За аркой начинается «пятачок». По идее, так можно было бы назвать небольшую площадку, свободную от деревьев. На немецкой военной аэрофотосъемке хорошо видны и наш дом, и двор, и лужайка за домом – но тогда это еще не был «пятачок». В сорок первом сюда попала бомба, по случайности (бомбили завод «Знамя» на Бутырской) не угодившая ни в наш, ни в противоположный дом, а упавшая между ними. Взрыв высвободил подземный ключ, и огромная воронка до краев наполнилась водой. В получившемся таким неожиданным образом пруду еще в пятидесятые купались и даже ловили рыбу. Затем воронку осушили и засыпали, а сверху разбили сквер, центр которого заасфальтировали, поставили тут же скамейки вокруг маленькой клумбы – и получился «пятачок».

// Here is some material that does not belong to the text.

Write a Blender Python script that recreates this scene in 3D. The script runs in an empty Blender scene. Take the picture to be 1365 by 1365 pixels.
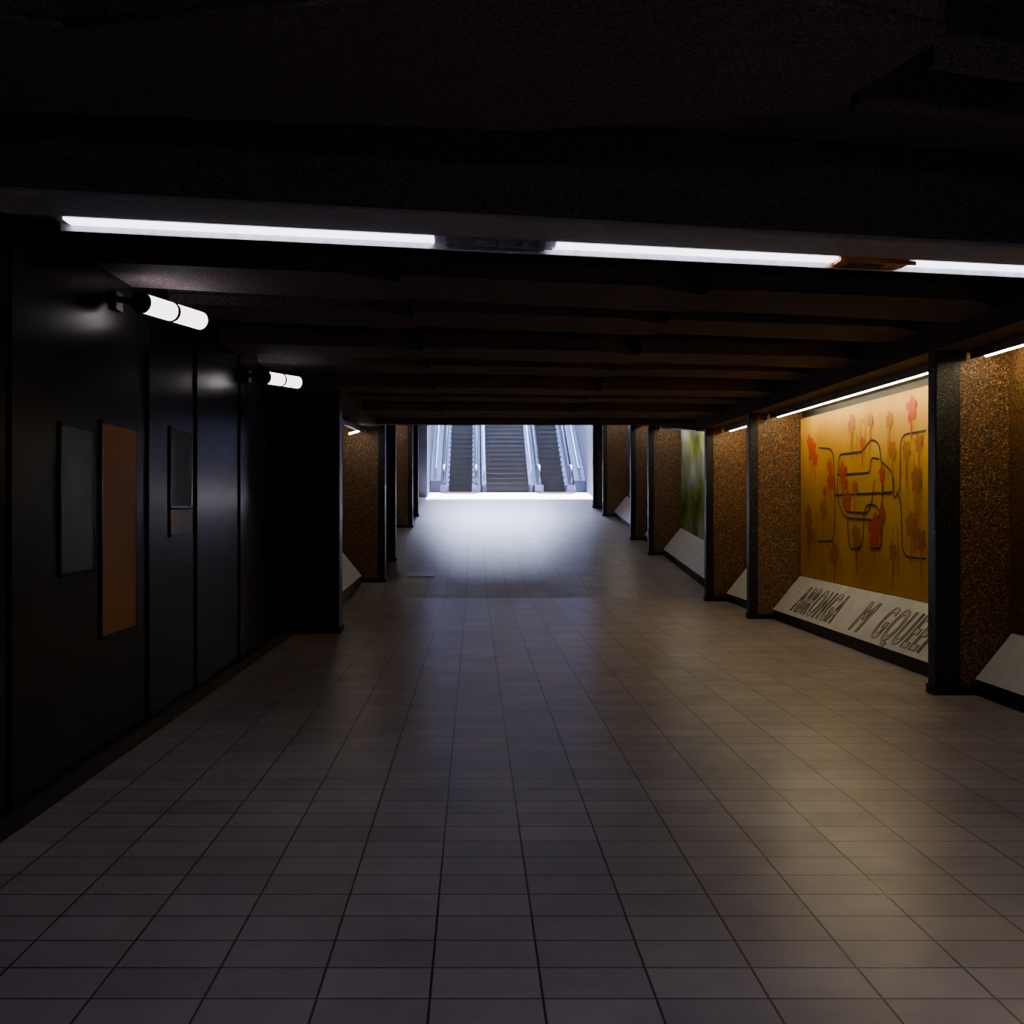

Если в нашем дворе растут практически одни тополя, каждый год заваливающие нас своим пухом, то «пятачок» засажен более разнообразно. Кроме уже упомянутых лиственниц, чьи кроны поднялись вровень с нашей крышей, тут произрастают пять-шесть каштанов, с которых я когда-то палкой сшибал ощетинившиеся иглами плоды с красивейшей твердой сердцевиной, особенно много кленов, несколько вязов и лип. Но главным богатством здесь прежде были плодовые деревья – груши и яблони. Под яблонями я шел с папой качаться на качелях, в пришитых к рубашке «эполетах» из дедушкиных погон, под яблонями шествовал через «пятачок» страшный Адольф Яковлевич – старик в фетровой шляпе и зеленых очках, с маленькой орденской планкой на сером костюме, с крючковатым носом. Дети его боялись, и не зря: потом я узнал, что в войну Адольф Яковлевич служил в СМЕРШе. В августе дорожки были усыпаны крошечными яблочками, красными и желтыми, очень сладкими. Этих яблонь давно уже нет, а вот груши еще остались. Минувшим летом я специально ходил сюда – проверять, плодоносят ли груши. Все оказалось в порядке. Правда, вкусить дары природы я уже не решился – слишком уж загазованным стало нынче наше Дмитровское шоссе.